Berdasarkan pengalaman, keberhasilan pengembangan hutan rakyat terutama
ditentukan pula oleh kesesuaian jenis pohon dengan kondisi lahan
pembudidayaannya. Beberapa tanaman perkayuan yang dikembangkan di hutan
rakyat, seperti sengon (/Paraserianthes falcataria/), kayu putih
(/Melaleuca leucadendron/), aren (/Arenga pinata/), sungkai (/Peronema
canescens/), akasia (/Acacia sp/.), jati putih (/Gmelina arborea/),
johar (/Cassia siamea/), kemiri (/Aleurites moluccana/), kapuk randu
(/Ceiba petandra/), jabon (/Anthocepallus cadamba/), mahoni (/Swietenia
macrophylla/), bambu (/Bambusa/), mimba (/Azadirachta indica/), cemara
pantai (/Casuarina equisetifolia/), dan kaliandra (/Calliandra
calothyrsus/).

Selain mencanangkan Gerakan Nasional Rehabilitasi Hutan dan Lahan,
Departemen Kehutanan berupaya keras melakukan penanaman pohon secara
besar-besaran dan mempertahankan keutuhan ekosistem hutan. Antara lain
dengan Program HTI, yang hingga 2009 telah menanam pohon pada kawasan
seluas 4,2 juta hektare dari target 5 juta hektare; Program Perluasan
dan Intensifikasi Hutan Rakyat hingga 2009 telah menanami 1,7 juta
hektare dari target 2 juta hektare; Pengembangan Hutan Tanaman Rakyat
hingga 2015 dengan target 5,4 juta hektare; Hutan Desa hingga 2015
dengan target 2,1 juta hektare; dan Hutan Kemasyarakatan hingga 2015
dengan target 2,1 juta hektare.

Departemen Kehutanan juga telah berupaya menurunkan laju deforestasi dan
degradasi hutan dan lahan dari 2,83 juta hektare per tahun pada
1999-2000 menjadi 1,08 juta hektare per tahun pada 2000-2006, menurunkan
lahan yang terdegradasi atau kritis dari 59,3 juta hektare sebelum 2005
menjadi 30 juta hektare setelah 2005.

Tingkat pencurian kayu dan perdagangan kayu ilegal turun dari 9.600
kasus pada akhir 2004 menjadi 300 kasus pada akhir 2008. Tingkat
kebakaran lahan dan hutan, dengan jumlah /hotspot/ 121.622 titik pada
2006, turun menjadi 27.247 titik pada 2007, dan hingga 11 November 2008
terpantau 17.020 titik. Dibanding pada 2006 di provinsi rawan kebakaran,
pada 2007 terjadi penurunan /hotspot/ sebesar 78 persen dan pada 2008
terjadi penurunan /hotspot/ sebesar 86 persen.
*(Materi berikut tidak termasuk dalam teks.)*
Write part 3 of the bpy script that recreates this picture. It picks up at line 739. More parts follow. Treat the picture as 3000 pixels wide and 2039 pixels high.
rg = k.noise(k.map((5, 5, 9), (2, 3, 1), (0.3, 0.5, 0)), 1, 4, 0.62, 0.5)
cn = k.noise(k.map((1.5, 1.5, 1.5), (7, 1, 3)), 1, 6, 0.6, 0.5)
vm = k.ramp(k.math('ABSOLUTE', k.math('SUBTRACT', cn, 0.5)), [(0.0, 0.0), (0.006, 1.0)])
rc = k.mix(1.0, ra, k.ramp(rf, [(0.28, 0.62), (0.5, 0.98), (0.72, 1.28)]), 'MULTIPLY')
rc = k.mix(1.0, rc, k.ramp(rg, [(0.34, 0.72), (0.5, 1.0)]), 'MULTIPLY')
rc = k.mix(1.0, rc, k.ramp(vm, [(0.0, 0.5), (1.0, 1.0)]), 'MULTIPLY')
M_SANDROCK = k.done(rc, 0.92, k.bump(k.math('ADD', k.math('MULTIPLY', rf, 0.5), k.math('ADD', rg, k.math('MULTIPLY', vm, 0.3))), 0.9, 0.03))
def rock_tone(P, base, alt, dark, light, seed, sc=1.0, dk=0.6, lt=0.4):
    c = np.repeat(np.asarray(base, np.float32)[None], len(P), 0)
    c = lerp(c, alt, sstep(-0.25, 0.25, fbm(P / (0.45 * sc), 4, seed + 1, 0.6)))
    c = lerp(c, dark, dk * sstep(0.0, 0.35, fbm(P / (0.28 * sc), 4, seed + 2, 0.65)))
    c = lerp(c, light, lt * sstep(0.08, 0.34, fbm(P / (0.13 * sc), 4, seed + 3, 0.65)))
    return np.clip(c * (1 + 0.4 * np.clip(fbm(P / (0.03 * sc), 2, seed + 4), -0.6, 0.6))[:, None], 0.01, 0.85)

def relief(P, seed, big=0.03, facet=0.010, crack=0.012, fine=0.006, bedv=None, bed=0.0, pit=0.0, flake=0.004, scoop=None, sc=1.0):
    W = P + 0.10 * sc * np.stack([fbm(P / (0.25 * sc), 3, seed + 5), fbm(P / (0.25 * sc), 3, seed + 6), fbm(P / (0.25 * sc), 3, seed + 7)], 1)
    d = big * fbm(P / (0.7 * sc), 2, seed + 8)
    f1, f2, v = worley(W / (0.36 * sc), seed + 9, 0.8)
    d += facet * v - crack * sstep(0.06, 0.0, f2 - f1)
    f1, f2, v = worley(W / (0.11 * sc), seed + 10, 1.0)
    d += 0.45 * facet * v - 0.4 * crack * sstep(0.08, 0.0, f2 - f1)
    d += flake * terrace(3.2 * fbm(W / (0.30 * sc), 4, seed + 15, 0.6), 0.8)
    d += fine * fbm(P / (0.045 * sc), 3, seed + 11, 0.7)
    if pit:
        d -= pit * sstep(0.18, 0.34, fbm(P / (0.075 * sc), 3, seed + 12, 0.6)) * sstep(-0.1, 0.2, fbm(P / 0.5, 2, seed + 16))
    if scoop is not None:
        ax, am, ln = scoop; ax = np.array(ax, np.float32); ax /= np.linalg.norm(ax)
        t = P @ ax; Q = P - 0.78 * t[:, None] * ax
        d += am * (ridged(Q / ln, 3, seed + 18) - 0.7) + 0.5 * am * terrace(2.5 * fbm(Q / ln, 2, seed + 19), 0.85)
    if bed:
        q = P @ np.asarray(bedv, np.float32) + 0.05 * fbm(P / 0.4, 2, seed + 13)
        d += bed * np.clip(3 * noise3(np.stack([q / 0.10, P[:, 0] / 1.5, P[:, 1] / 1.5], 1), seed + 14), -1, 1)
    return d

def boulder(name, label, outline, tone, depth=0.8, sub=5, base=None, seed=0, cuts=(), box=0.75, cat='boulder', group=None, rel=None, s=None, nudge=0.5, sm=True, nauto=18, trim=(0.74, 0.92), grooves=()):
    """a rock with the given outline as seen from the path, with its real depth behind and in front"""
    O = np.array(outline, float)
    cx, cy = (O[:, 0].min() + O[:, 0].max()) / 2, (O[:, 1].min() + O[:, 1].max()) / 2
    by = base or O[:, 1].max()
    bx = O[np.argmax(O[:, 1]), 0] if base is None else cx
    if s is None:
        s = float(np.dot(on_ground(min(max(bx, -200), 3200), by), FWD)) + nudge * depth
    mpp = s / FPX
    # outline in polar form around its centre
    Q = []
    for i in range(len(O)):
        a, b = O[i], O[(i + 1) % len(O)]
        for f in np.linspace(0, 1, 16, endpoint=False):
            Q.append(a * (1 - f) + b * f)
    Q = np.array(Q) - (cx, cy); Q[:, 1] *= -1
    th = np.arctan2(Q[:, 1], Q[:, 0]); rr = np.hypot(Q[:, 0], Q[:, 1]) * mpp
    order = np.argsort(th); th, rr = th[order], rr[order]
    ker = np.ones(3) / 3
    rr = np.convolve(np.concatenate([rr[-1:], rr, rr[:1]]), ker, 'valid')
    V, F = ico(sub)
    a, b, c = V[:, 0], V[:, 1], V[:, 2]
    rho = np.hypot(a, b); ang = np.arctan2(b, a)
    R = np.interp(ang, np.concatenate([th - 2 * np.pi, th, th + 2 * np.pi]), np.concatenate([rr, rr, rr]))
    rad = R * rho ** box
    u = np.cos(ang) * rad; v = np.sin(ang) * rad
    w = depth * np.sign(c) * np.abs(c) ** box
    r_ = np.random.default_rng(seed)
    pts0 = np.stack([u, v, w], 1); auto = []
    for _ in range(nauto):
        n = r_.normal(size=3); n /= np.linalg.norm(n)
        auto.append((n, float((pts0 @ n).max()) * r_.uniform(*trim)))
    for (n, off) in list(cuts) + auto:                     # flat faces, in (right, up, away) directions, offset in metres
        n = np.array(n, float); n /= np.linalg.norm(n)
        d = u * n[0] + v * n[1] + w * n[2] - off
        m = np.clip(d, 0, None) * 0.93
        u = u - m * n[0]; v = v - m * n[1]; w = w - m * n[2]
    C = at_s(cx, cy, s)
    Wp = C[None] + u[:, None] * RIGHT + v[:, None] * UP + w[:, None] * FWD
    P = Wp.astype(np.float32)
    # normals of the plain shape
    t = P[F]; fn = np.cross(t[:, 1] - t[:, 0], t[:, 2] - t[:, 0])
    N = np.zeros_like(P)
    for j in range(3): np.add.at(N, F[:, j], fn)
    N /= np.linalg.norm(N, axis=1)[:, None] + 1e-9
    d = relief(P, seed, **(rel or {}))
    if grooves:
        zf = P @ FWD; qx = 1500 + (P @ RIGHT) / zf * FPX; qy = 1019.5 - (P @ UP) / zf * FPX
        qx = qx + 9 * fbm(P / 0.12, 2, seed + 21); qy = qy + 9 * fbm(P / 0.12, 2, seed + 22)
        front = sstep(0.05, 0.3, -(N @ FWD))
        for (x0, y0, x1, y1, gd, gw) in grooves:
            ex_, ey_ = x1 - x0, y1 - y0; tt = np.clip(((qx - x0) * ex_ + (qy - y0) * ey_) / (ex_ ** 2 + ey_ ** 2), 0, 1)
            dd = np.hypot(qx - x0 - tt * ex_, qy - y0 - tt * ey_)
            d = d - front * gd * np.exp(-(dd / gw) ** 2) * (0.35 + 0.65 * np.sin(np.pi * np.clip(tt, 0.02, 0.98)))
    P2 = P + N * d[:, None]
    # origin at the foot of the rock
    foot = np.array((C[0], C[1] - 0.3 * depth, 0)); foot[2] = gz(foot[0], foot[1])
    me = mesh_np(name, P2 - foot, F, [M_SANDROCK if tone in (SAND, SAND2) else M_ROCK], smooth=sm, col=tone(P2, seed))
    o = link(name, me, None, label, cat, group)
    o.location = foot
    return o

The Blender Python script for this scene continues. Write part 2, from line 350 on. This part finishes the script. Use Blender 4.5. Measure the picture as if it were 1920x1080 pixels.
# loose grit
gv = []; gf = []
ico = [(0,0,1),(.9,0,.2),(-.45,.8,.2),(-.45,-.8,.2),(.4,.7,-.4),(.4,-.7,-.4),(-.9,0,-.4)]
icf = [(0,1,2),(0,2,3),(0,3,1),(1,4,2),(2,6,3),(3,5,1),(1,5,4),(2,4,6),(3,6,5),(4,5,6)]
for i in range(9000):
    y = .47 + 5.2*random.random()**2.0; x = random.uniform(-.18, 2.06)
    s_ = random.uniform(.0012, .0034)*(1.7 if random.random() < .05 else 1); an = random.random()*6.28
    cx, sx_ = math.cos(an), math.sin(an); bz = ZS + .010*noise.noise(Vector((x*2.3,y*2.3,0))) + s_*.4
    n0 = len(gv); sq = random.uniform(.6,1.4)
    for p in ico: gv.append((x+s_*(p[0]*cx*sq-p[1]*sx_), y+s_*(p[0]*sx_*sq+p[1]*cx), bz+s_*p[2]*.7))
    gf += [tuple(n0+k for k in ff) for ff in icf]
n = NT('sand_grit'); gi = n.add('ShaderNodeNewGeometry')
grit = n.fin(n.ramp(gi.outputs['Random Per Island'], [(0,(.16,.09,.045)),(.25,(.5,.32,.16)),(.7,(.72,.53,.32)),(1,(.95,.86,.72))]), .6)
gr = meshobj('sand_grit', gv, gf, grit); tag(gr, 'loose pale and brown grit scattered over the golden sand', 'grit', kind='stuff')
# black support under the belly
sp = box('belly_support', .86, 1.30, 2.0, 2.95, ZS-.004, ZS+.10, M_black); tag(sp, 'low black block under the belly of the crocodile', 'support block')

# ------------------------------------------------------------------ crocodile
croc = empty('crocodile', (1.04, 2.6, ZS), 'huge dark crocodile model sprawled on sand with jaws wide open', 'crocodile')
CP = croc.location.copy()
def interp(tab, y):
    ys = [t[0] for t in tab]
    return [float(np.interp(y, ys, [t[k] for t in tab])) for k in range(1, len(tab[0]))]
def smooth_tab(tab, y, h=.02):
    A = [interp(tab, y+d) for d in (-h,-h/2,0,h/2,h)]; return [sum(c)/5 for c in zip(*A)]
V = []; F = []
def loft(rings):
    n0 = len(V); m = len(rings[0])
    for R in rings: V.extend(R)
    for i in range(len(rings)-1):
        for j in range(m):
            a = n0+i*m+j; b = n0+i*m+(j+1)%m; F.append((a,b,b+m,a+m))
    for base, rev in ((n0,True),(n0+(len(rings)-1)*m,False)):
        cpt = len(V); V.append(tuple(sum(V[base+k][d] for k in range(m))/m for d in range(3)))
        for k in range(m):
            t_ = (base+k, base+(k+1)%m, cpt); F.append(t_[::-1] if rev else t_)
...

Bayangkan, satu hektare saja lahan yang dipenuhi oleh pohon besar mampu
menyumbangkan banyak hal, di antaranya menghasilkan 0,6 ton oksigen per
hari (jumlah yang dibutuhkan oleh 1.500 orang per hari), menyerap 2,5
ton karbon dioksida per tahun, menyimpan 900 meter kubik air tanah per
tahun, mentransfer 4.000 liter air per hari, meredam kebisingan 25-80
persen, meredam angin 75-80 persen, dan menyerap gas emisi mobil.

Karena itu, keuntungan yang dapat diambil dalam meningkatkan pendapatan
negara sekaligus menjaga kelestarian lingkungan hidup adalah melalui
program perdagangan emisi karbon, atau yang lebih dikenal dengan
perdagangan karbon. Sebagaimana disetujui oleh Kyoto Protocol Clean
Development Mechanism (CDM) dan sebagian oleh Chicago Climate Exchange
(CCX), demi mengurangi gas buang karbon di dunia, negara maju memberikan
kompensasi bagi negara berkembang yang mampu menekan emisi gas
karbonnya. Hitungan rata-ratanya US$ 10 per ton karbon. Indonesia
berpeluang besar untuk terlibat dalam perdagangan karbon ini.

Semua upaya ini dilakukan karena Departemen Kehutanan sadar bahwa hutan
mempunyai peranan yang sangat besar dalam keseimbangan lingkungan
global, sehingga keterikatannya dengan dunia internasional sangat
penting dengan tetap mengutamakan kepentingan nasional. Apalagi jenis
hutan di Indonesia merupakan ekosistem terkaya di bumi serta berperan
penting dalam hidrologi regional, penyimpanan karbon, dan iklim global.